Fittingly, it begins with new work by artist Simon Hughes. His watercolour and gouache triptych Exurbia Borealis offers a mid-century sensibility and a playful approach to that very Canadian conundrum: how to reconcile the vastness of nature with the smallness of suburbia. His northern lights, rendered in greens and pinks that evoke the early 1960s, hover over tiny suburban tract houses; it's a composition that recalls the Robertson Davies line “I see Canada as a country torn between a very northern, rather extraordinary, mystical spirit which it fears and its desire to present itself to the world as a Scotch banker."

Lisa Wood’s oil on canvas work Interior Dialogue and print series Twin Reflections both offer striking self-portraits in sequences of mirror images that fit nicely with our national-identity obsession.

Farber’s mixed media on panel work The Republic of Forgiveness is an ambitious yet successful tableau combining human and animal figures with a variety of textures, layers and collage. Figures ranging from cartoonish animals to Adam and Eve generate a Sesame-Street-meets-Hieronymus-Bosch feel.

Ted Barker, one of the youngest artists in the show, demonstrates great drawing ability with an untitled graphite on paper work of a vaguely shamanistic half-human, half-animal figure. His oil painting of identical, snowshoeing figures locked in an embrace is also memorable.

Elaine Stocki’s intense black and white portraits of gymnasts read like chiaroscuro photography, while in Steve Ackerman’s photos of rural landscapes populated by nocturnal figures at a folk festival, a combination of long exposures and glow sticks creates a kind of aurora borealis—straight out of a Neil Young song—that possesses a lovely sense of Technicolor naïveté.

But it is the video work that really shines in this show.
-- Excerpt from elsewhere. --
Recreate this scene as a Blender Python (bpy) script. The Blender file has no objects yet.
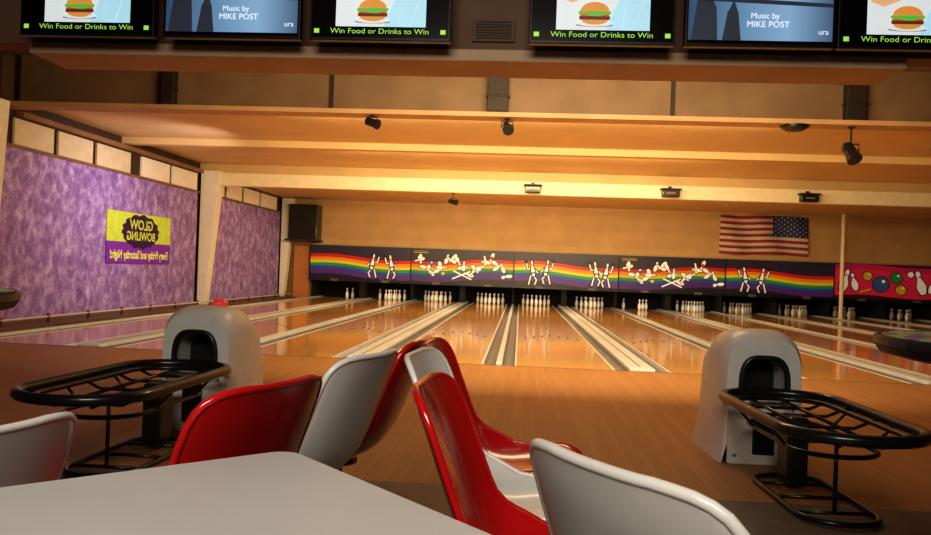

Erica Eyres’ two videos combine perversion and parochialism with a particularly creepy claustrophobic sensibility. Her 2006 work Destiny Green tells the story of a young beauty-pageant queen who has her face surgically removed, to the delight of her fans, while her 2008 work Imaginary Girlfriend offers Freudian teenage angst amidst Day-Glo high-school backdrops and suburban interiors.

Perched next to Paul Robles’ intricate cut-paper moth and peacock made from pornographic magazines, Lasha Mowchun and Rachel Schappert’s Cadmium Red Deep offers a surrealist-tinged exploration of the creative process. Also referencing Hungarian artist László Moholy-Nagy’s practice of dictating paintings over the phone, their video work focuses on a young Winnipeg artist desperate for meaning and self-definition. Rolling around naked in snowdrifts, walking over the midtown bridge, even drinking cool blue mouthwash while screaming, “it’s cold on the inside,” the protagonist of this piece somehow epitomizes Winnipeg’s cultural impetus: fighting against “the white erasure of snow,” as Robert Kroetsch called it, compelling the creation of meaningful work that exudes identity, even “out of nowhere.”